Die Verhandlungen zu diesen Vorwürfen wurden separat mit dem Sender geführt, sagt die Gewerkschaft. Allerdings habe der NDR „keine Bereitschaft für eine Problemlösung“ gezeigt, es gebe nach vier Terminen immer noch „gar keinen Fortschritt“. Stattdessen habe man aus den Verhandlungen den „starken Eindruck“ gewonnen, „dass der NDR und seine Korrespondenten und die Verantwortlichen in Deutschland versuchen, die lokalen Mitarbeiter (in Tokio) nach deutscher oder NDR-Denkweise zu behandeln und zu unterdrücken“. Die neuen Regeln enthielten „viele nachteilige Änderungen der Arbeitsbedingungen“ und würden trotz der Proteste japanischer Mitarbeiter „ohne Zugeständnisse“ umgesetzt. Der deftige Vorwurf:

„Solch eine unfaire Behandlung, die man fast als Rassismus bezeichnen könnte, ist im NDR-Büro weit verbreitet.“

Auch zu diesem und den anderen Vorwürfen haben wir den NDR angefragt, und auch hier ist die Antwort eher bündig:

„Der NDR ist auch über einen vor Ort beauftragten Rechtsanwalt im regelmäßigen Austausch mit der Gewerkschaft zu einzelnen Arbeitsbedingungen im Studio. Wir haben die Hinweise und Beanstandungen der Gewerkschaft in Abstimmung mit unserem Rechtsanwalt geprüft und gehen davon aus, dass hinsichtlich aller von der Gewerkschaft angesprochenen Punkte im Studio eine korrekte Handhabe erfolgt und die Arbeitsbedingungen auch nach japanischem Standard ordnungsgemäß eingehalten werden. Auch der Austausch mit der Gewerkschaft dauert noch an.“

Die Gewerkschaft scheint den Streit um mutmaßliches „Mobbing von oben“ im ARD-Studio als eine Art Präzedenzfall zu sehen. Es sei relevant, schreibt sie, da Japan ein sicheres Arbeitsumfeld schaffen wolle, frei von Belästigungen. Auch ausländische Firmen müssten die japanischen Sozialstandards einhalten.

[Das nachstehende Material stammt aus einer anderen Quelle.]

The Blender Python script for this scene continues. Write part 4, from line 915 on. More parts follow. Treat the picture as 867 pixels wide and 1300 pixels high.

Der nächste Termin vor Gericht ist für Februar angesetzt.

7 Kommentare

  1. Wenn eine Mitarbeiterin eine andere zivilrechtlich verklagt – wieso gewährt der Sender dann der einen Mitarbeiterin – und nur dieser – rechtliche Unterstützung, sogar von Top-Anwält*innen, die entsprechend teuer sein dürften? Warum schlägt sich der Sender umstandslos auf die Seite der Vorgesetzten?

    Auch wenn man vieles in so einem Fall von außen schlecht einschätzen und unmöglich prüfen kann: Diese klare Parteinahme spricht doch für ein merkwürdiges Top-Down-Selbstverständnis des Senders und damit für ein strukturelles Problem.

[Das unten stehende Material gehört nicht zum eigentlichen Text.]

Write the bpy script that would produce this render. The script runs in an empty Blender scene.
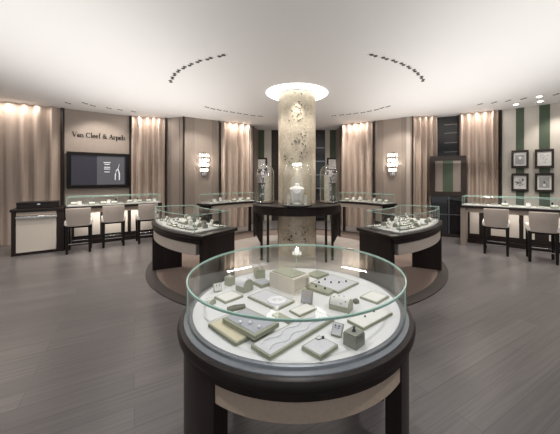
import bpy, math, random
from mathutils import Vector, Matrix
R = math.radians
PI = math.pi
C = bpy.context.scene.collection
SC = bpy.context.scene

# ------------------------------------------------------------------ camera, world, exposure, large lights
F, CX, HY, CH = 282.0, 297.0, 178.0, 1.6          # focal length in pixels, principal point, camera height
cam = bpy.data.cameras.new('camera'); camo = bpy.data.objects.new('camera', cam); C.objects.link(camo)
camo.location = (0, 0, CH); camo.rotation_euler = (PI/2, 0, 0)
cam.sensor_width = 36; cam.lens = 36*F/560
cam.shift_x = -(CX-280)/560; cam.shift_y = -(217-HY)/560
cam.clip_start = .05
SC.camera = camo
SC.view_settings.view_transform = 'Standard'; SC.view_settings.look = 'None'
SC.view_settings.exposure = 0.17; SC.view_settings.gamma = 1; SC.view_settings.use_curve_mapping = False
SC.cycles.transparent_max_bounces = 40
SC.cycles.max_bounces = 8
w = bpy.data.worlds.new('world'); SC.world = w; w.use_nodes = True
w.node_tree.nodes['Background'].inputs[0].default_value = (.93, .96, 1, 1)
w.node_tree.nodes['Background'].inputs[1].default_value = .55

def area(name, loc, target, sx, sy, power, col=(1, .93, .86)):
    l = bpy.data.lights.new(name, 'AREA'); l.shape = 'RECTANGLE'; l.size = sx; l.size_y = sy
    l.energy = power; l.color = col
    o = bpy.data.objects.new(name, l); C.objects.link(o); o.location = loc
    o.rotation_euler = (Vector(target)-Vector(loc)).to_track_quat('-Z', 'Y').to_euler()
    return o
def spot(name, loc, target, power, angle, blend=.6, col=(1, .93, .85), rad=.06):
    l = bpy.data.lights.new(name, 'SPOT'); l.energy = power; l.spot_size = R(angle); l.spot_blend = blend
    l.color = col; l.shadow_soft_size = rad
    o = bpy.data.objects.new(name, l); C.objects.link(o); o.location = loc
    o.rotation_euler = (Vector(target)-Vector(loc)).to_track_quat('-Z', 'Y').to_euler()
    return o
HC = 3.4                                            # ceiling height
for sx in (-1, 1): area('ceiling_fill_light', (sx*3.1, 4.0, 2.0), (sx*3.1, 4.0, 3.4), 3.2, 7.4, 90, (1, .975, .955))  # added fill aimed up at the ceiling, has no fixture

# ------------------------------------------------------------------ helpers
def at_z(px, py, z):                                # a pixel taken to the horizontal plane at height z
    Y = (CH-z)*F/(py-HY)
    return Vector(((px-CX)/F*Y, Y, z))
def link(name, me, mat, parent=None):
    o = bpy.data.objects.new(name, me); C.objects.link(o)
    if mat is not None: me.materials.append(mat)
    if parent is not None: o.parent = parent
    return o
def thing(name, label, cat, loc=(0, 0, 0), rz=0, group=None):
    o = bpy.data.objects.new(name, None); C.objects.link(o)
    o.location = loc; o.rotation_euler = (0, 0, rz); o['label'] = label; o['category'] = cat
    o.empty_display_size = .1
    if group: o['group'] = group
    return o
def tag(o, label, cat, group=None):
    o['label'] = label; o['category'] = cat
    if group: o['group'] = group
    return o
def copy_tree(o, parent=None):
    c = o.copy(); C.objects.link(c); c.parent = parent
    for ch in list(o.children): copy_tree(ch, c)
    return c

class MB:
    def __init__(s): s.v = []; s.f = []; s.M = Matrix.Identity(4)
    def add(s, vs, fs):
        n = len(s.v); s.v += [tuple(s.M @ Vector(p)) for p in vs]; s.f += [tuple(i+n for i in f) for f in fs]; return s
    def box(s, x0, x1, y0, y1, z0, z1, t=1.0):
        cx, cy = (x0+x1)/2, (y0+y1)/2
        vs = [(x0, y0, z0), (x1, y0, z0), (x1, y1, z0), (x0, y1, z0)]
        vs += [(cx+(x-cx)*t, cy+(y-cy)*t, z1) for x, y, z in vs]
        return s.add(vs, [(3, 2, 1, 0), (4, 5, 6, 7), (0, 1, 5, 4), (1, 2, 6, 5), (2, 3, 7, 6), (3, 0, 4, 7)])
    def prism(s, pts, z0, z1):
        n = len(pts); vs = [(x, y, z0) for x, y in pts]+[(x, y, z1) for x, y in pts]
        return s.add(vs, [tuple(range(n-1, -1, -1)), tuple(range(n, 2*n))]+[(i, (i+1) % n, (i+1) % n+n, i+n) for i in range(n)])
    def lathe(s, prof, n=48, cx=0, cy=0, closed=False):
        vs = []; fs = []; m = len(prof)
        for k in range(n):
            a = 2*PI*k/n
            for r, z in prof: vs.append((cx+r*math.cos(a), cy+r*math.sin(a), z))
        for k in range(n):
            k2 = (k+1) % n
            for j in range(m if closed else m-1):
                j2 = (j+1) % m
                fs.append((k*m+j, k2*m+j, k2*m+j2, k*m+j2))
        if not closed:
            if prof[0][0] > 1e-6: fs.append(tuple(k*m for k in range(n-1, -1, -1)))
            if prof[-1][0] > 1e-6: fs.append(tuple(k*m+m-1 for k in range(n)))
        return s.add(vs, fs)
    def arc(s, r1, r2, a1, a2, z1, z2, n=32, cx=0, cy=0):        # annular sector, degrees
        vs = []; fs = []
        for k in range(n+1):
            a = R(a1+(a2-a1)*k/n); c, q = math.cos(a), math.sin(a)
            vs += [(cx+r1*c, cy+r1*q, z1), (cx+r2*c, cy+r2*q, z1), (cx+r2*c, cy+r2*q, z2), (cx+r1*c, cy+r1*q, z2)]
        for k in range(n):
            b = 4*k
            for j in range(4): fs.append((b+j, b+(j+1) % 4, b+4+(j+1) % 4, b+4+j))
        fs += [(3, 2, 1, 0), (4*n, 4*n+1, 4*n+2, 4*n+3)]
        return s.add(vs, fs)
    def tube(s, pts, r, n=8, closed=False):
        pts = [Vector(p) for p in pts]; m = len(pts); vs = []; fs = []
        for i, p in enumerate(pts):
            a = pts[(i-1) % m] if (closed or i) else p; b = pts[(i+1) % m] if (closed or i < m-1) else p
            t = (b-a).normalized(); u = t.orthogonal() if abs(t.z) > .95 else t.cross(Vector((0, 0, 1)))
            u.normalize(); v = t.cross(u)
            rr = r[i] if isinstance(r, (list, tuple)) else r
            for k in range(n):
                q = 2*PI*k/n; vs.append(p+u*math.cos(q)*rr+v*math.sin(q)*rr)
        for i in range(m if closed else m-1):
            for k in range(n):
                fs.append((i*n+k, i*n+(k+1) % n, ((i+1) % m)*n+(k+1) % n, ((i+1) % m)*n+k))
        if not closed: fs += [tuple(range(n-1, -1, -1)), tuple((m-1)*n+k for k in range(n))]
        return s.add(vs, fs)
    def ball(s, x, y, z, r, n=10, sz=1.0):
        prof = [(r*math.sin(PI*j/(n//2+1)), z+sz*-r*math.cos(PI*j/(n//2+1))) for j in range(n//2+2)]
        prof[0] = (0, prof[0][1]); prof[-1] = (0, prof[-1][1])
        return s.lathe(prof, n, x, y)
    def build(s, name, mat, parent=None, smooth=False, bevel=0, seg=2):
        me = bpy.data.meshes.new(name); me.from_pydata(s.v, [], s.f); me.validate()
        import bmesh
        b = bmesh.new(); b.from_mesh(me); bmesh.ops.remove_doubles(b, verts=b.verts, dist=1e-5)
        bmesh.ops.recalc_face_normals(b, faces=b.faces); b.to_mesh(me); b.free()
        o = link(name, me, mat, parent)
        if smooth:
            for p in me.polygons: p.use_smooth = True
            try: me.set_sharp_from_angle(angle=R(35))
            except Exception: pass
        if bevel:
            m = o.modifiers.new('bevel', 'BEVEL'); m.width = bevel; m.segments = seg; m.limit_method = 'ANGLE'; m.angle_limit = R(40)
        return o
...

  2. Falls die ARD schon in Japan eine derart merkwürdige Umgangsweise mit lokalen Mitarbeitern pflegt, wie mag das erst in Ländern mit prekäreren Lebensumständen sein?

  3. Bitte bleibt da mal dran.
    Es wäre interessant, ein paar konkrete Beispiele für die unterschiedliche Behandlung etc zu erfahren.

  4. Eigentlich wollte ich mich in diesen Strang nicht einklinken, nun muss es doch sein. Und zwar deshalb:

    die mobbende chefin macht weiter

    Wir wissen nicht, ob die Chefin mobbt.
    Zurzeit gibt es eine Beschuldigung. Nicht weniger, aber auch nicht mehr.